- _WHAT IS NEEDED_
Return each line holding the string "scene".

#####

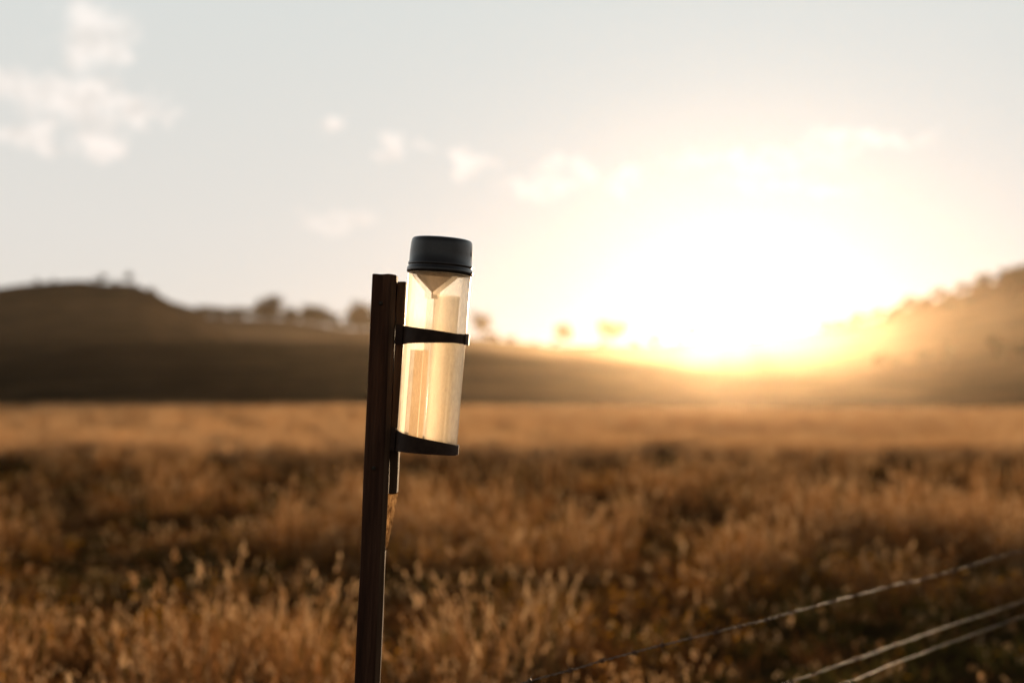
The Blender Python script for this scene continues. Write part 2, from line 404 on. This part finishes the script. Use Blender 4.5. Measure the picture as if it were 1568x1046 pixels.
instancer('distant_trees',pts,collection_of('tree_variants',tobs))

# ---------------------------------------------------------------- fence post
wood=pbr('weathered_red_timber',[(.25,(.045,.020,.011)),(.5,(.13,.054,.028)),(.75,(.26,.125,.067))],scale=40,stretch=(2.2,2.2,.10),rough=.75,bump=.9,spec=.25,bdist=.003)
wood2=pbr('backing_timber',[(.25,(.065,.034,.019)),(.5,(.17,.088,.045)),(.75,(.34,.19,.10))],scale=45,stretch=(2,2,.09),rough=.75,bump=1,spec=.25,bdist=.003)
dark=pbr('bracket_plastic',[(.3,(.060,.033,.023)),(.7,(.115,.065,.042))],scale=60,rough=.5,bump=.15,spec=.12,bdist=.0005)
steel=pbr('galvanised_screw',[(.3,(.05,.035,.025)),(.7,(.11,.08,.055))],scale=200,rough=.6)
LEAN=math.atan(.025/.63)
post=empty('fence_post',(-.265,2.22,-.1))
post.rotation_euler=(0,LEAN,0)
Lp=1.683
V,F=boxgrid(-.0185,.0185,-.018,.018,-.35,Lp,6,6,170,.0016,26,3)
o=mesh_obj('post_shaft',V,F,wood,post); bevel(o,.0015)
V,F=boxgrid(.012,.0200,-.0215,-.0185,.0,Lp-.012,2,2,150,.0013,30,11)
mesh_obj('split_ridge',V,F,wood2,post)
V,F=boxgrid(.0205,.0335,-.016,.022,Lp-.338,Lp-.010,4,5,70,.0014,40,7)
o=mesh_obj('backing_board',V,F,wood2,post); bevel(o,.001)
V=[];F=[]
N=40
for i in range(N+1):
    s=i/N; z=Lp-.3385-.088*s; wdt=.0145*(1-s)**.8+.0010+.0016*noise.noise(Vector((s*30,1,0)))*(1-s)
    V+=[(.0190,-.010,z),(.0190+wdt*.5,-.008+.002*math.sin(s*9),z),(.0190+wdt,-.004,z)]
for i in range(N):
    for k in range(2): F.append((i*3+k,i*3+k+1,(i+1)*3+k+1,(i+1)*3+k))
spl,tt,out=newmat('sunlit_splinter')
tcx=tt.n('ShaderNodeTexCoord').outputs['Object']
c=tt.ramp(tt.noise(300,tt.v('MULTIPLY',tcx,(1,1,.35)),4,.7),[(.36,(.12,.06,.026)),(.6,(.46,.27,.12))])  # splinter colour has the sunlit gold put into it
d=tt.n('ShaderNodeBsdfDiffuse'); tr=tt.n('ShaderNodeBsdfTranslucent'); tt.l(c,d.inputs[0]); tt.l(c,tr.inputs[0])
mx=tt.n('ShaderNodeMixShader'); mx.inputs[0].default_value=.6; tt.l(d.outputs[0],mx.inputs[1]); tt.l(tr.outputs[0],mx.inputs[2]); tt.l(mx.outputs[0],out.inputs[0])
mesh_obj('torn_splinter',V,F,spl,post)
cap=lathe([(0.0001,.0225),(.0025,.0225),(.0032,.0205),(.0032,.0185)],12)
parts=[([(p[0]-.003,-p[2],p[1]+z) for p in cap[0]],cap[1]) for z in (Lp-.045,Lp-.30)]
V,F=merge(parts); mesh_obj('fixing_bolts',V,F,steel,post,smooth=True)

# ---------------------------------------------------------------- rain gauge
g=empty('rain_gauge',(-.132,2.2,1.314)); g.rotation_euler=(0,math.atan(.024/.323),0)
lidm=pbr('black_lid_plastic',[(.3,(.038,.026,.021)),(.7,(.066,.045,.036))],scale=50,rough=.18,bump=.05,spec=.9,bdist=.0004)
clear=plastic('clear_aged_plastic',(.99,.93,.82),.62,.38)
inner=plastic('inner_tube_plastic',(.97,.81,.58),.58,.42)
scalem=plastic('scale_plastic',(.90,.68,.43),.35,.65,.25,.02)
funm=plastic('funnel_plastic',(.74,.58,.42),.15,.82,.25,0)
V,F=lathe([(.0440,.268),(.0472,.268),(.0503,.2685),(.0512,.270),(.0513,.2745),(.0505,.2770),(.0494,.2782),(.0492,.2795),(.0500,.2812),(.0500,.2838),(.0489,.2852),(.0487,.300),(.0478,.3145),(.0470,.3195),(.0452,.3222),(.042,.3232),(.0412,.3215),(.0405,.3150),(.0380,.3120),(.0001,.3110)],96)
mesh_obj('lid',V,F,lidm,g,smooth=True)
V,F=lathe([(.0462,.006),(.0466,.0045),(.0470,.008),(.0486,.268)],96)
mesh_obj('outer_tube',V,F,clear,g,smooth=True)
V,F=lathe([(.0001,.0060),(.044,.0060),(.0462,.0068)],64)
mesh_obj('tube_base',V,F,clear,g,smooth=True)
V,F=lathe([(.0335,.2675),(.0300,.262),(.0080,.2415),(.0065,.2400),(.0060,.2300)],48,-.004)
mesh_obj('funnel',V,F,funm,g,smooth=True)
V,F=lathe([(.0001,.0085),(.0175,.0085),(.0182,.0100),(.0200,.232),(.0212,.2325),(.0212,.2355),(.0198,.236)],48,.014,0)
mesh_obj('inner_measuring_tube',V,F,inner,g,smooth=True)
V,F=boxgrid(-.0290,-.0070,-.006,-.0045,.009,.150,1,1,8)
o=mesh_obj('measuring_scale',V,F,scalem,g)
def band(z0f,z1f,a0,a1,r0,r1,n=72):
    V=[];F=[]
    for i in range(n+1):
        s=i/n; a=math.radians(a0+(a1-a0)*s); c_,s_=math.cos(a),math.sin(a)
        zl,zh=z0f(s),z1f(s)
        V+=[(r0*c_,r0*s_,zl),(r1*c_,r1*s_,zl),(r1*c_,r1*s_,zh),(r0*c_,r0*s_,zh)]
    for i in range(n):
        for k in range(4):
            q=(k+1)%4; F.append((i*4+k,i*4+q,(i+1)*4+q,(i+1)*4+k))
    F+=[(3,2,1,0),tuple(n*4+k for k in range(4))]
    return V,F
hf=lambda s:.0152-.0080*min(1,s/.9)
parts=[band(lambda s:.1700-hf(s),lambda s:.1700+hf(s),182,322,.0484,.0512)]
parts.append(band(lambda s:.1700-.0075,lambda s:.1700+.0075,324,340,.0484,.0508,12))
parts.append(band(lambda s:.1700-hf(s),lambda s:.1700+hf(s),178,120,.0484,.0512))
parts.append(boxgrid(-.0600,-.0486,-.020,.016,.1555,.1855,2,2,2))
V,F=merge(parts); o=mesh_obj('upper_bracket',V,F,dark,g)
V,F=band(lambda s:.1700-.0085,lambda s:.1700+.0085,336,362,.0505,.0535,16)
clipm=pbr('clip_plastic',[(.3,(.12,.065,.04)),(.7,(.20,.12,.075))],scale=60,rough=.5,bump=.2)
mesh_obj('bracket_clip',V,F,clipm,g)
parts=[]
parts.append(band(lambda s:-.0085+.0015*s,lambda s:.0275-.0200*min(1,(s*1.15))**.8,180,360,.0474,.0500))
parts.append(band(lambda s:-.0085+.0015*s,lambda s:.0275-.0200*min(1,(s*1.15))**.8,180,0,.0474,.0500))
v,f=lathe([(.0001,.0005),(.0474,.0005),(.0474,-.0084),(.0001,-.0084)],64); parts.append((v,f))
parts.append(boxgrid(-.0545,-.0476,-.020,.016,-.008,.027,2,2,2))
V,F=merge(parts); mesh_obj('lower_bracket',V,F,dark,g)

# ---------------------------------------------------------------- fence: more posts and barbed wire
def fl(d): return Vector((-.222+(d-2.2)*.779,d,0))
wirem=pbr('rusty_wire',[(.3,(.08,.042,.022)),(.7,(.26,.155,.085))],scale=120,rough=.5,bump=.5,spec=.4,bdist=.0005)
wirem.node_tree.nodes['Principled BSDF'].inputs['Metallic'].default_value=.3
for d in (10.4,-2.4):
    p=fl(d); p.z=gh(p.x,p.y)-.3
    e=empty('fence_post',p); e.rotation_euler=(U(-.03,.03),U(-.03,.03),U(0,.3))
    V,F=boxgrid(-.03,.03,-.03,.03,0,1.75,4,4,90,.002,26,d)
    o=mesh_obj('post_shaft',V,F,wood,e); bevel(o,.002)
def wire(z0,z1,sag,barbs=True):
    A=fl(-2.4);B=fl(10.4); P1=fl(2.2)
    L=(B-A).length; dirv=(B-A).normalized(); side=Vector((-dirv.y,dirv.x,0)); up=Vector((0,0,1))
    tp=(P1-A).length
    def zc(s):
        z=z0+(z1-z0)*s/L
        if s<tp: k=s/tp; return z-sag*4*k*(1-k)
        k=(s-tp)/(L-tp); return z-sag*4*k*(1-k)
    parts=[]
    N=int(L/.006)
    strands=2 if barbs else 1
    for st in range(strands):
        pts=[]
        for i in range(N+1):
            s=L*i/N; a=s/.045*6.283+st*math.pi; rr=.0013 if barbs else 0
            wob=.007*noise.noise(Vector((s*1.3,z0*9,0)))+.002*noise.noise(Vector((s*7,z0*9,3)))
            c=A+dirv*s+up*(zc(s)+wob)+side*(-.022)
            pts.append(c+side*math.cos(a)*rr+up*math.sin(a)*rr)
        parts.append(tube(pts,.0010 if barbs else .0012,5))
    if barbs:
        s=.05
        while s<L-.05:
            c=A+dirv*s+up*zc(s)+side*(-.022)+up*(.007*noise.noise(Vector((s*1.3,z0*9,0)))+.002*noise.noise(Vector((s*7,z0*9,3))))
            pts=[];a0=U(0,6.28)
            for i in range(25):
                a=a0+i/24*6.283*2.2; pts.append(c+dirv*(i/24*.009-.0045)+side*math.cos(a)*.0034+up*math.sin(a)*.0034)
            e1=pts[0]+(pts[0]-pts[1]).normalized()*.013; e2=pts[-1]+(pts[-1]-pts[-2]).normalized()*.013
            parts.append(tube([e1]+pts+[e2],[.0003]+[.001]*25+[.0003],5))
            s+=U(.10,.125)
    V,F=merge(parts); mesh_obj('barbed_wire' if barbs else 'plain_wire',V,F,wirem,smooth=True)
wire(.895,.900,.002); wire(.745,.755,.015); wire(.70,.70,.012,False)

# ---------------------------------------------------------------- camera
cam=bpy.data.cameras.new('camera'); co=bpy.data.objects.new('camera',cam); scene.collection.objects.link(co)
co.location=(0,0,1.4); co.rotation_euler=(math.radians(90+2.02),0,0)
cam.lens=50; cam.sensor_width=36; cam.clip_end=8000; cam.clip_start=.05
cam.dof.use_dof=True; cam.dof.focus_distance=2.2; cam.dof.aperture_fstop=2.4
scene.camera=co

#####

- _WORKED SOLUTION_
The Blender Python script for this scene continues. Write part 2, from line 404 on. This part finishes the script. Use Blender 4.5. Measure the picture as if it were 1568x1046 pixels.
cam=bpy.data.cameras.new('camera'); co=bpy.data.objects.new('camera',cam); scene.collection.objects.link(co)
scene.camera=co